Record companies can prove that Jammie Thomas-Rasset's computer was used to download copyrighted files, an expert testified Tuesday, but her attorney contended that doesn't prove that she was clicking the mouse at the time.

As Thomas-Rasset's retrial in Minnesota federal court continued, recording companies spent the day presenting evidence they said will prove she is guilty of illegally downloading and distributing more than 1,700 songs through software she said she hadn't even heard of until the lawsuit.

Thomas-Rasset, of Brainerd, Minn., who owns close to 300 CDs and did a case study on Napster in college, took the stand to defend herself for a second time against claims by the Recording Industry Association of America (RIAA) that she illegally downloaded and distributed 1,702 songs through Kazaa, an online file-sharing network.

Her original 2007 trial and this week's retrial are the first cases to go to a jury trial in a recording company campaign of more than 30,000 suits against alleged copyright infringers.

Judge Michael Davis granted a retrial because he had given incorrect instructions to the jury. He had told jurors that they should consider it copyright infringement simply if somebody makes the music files available to other users. But Davis, after reviewing the case, decided that others would have had to actually download the files in order for infringement to have occurred.

The jury found Thomas-Rasset liable in the first case and ordered her to pay $220,000 in damages, but it will be harder to prove that others downloaded the songs that allegedly came from her computer; there is no way to tell who, if anyone, has downloaded a file from a shared folder on Kazaa.

Doug Jacobson, a computer network expert held on retainer in more than 300 of the RIAA's cases against alleged copyright infringers, testified that someone at Thomas-Rasset's computer was guilty of downloading, as evident by the fingerprints her Internet Protocol address and modem number left on the downloaded files. That is consistent with the findings of an investigation done by MediaSentry, a company hired by the record companies to find information on file-sharers.

But Jacobson agreed when defense attorney Joe Sibley said the screen shots that capture that data can't prove who was sitting at the computer and downloading the songs.

"Not the physical human being," Jacobson said.
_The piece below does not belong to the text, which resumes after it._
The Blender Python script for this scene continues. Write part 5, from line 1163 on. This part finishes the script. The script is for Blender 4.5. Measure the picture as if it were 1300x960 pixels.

When Thomas-Rasset took the stand, she continued to deny that she had ever used Kazaa to download a song. RIAA lead attorney Timothy Reynolds asked Thomas-Rasset, who admits she likes many of the songs she allegedly downloaded and had a working knowledge of peer-to-peer file-sharing, if she had used Kazaa before the lawsuit.

"I had never heard of Kazaa," Thomas-Rasset replied.

The RIAA spent most of Tuesday trying to prove that Thomas-Rasset covered up her illegal downloading by swapping out her computer hard drive in 2005 before the record companies could subpoena it.

Duluth Best Buy Geek Squad manager Ryyan Maki testified that Thomas-Rasset had her hard drive replaced after she learned the RIAA was going to sue her. Under cross-examination, he said the hard drive must have been truly defective, not simply swapped out, or Best Buy wouldn't have replaced it under its warranty policy.

Today, the recording companies are expected to bring their last witnesses to the stand. The defense said it will probably call Thomas-Rasset again before its closing remarks.